## Exercise requirements
Go through the listing below and gather every line with the word "this".

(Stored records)
--

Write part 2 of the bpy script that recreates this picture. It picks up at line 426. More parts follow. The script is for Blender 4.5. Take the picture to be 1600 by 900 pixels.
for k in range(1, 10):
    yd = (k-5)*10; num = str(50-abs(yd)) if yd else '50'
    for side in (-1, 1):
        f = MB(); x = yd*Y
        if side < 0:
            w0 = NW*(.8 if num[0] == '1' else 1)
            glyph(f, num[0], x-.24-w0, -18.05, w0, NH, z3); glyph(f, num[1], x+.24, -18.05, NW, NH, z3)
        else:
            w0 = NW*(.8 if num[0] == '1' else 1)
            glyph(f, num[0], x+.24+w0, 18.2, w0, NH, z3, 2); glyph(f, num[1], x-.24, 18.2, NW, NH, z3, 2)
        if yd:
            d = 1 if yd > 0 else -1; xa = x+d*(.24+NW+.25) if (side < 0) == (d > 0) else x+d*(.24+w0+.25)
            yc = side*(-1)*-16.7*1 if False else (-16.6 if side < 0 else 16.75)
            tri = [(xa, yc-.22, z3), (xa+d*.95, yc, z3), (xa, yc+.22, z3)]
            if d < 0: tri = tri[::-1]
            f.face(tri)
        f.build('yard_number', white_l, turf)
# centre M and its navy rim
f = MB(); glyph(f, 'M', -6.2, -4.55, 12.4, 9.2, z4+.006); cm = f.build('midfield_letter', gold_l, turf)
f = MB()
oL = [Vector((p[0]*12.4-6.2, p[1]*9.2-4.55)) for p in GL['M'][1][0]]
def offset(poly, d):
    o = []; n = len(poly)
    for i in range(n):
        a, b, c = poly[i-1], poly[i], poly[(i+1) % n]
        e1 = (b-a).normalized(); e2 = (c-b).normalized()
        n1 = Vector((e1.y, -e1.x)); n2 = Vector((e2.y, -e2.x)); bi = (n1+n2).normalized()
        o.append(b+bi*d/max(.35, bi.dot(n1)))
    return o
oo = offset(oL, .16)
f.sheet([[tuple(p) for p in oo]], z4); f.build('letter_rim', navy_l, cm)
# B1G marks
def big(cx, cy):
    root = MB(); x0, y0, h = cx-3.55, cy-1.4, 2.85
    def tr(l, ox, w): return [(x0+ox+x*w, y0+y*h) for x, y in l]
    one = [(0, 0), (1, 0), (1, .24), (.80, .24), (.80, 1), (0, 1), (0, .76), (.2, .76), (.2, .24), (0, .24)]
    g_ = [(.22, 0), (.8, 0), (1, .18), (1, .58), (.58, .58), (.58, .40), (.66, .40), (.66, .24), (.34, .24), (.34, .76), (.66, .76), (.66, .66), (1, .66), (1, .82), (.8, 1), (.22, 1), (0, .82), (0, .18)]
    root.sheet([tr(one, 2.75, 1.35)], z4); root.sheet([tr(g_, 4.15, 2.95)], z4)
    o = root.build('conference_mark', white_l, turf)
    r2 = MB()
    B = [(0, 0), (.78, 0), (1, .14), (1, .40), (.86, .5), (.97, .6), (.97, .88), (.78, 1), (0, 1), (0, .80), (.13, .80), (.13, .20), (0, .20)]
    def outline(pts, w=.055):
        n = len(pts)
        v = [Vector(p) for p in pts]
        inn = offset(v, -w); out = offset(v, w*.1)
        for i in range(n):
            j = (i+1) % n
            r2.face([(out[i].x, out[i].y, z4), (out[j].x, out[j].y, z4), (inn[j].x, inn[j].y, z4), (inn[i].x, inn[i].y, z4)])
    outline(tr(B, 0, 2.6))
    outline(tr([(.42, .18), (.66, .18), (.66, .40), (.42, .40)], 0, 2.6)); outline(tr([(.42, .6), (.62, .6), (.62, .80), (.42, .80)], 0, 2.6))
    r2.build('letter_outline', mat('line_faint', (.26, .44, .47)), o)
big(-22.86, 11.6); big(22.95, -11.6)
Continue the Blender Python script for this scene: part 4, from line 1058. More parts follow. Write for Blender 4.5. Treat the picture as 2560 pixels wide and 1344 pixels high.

--

## Written response
Write part 2 of the bpy script that recreates this picture. It picks up at line 426. More parts follow. The script is for Blender 4.5. Take the picture to be 1600 by 900 pixels.
Continue the Blender Python script for this scene: part 4, from line 1058. More parts follow. Write for Blender 4.5. Treat the picture as 2560 pixels wide and 1344 pixels high.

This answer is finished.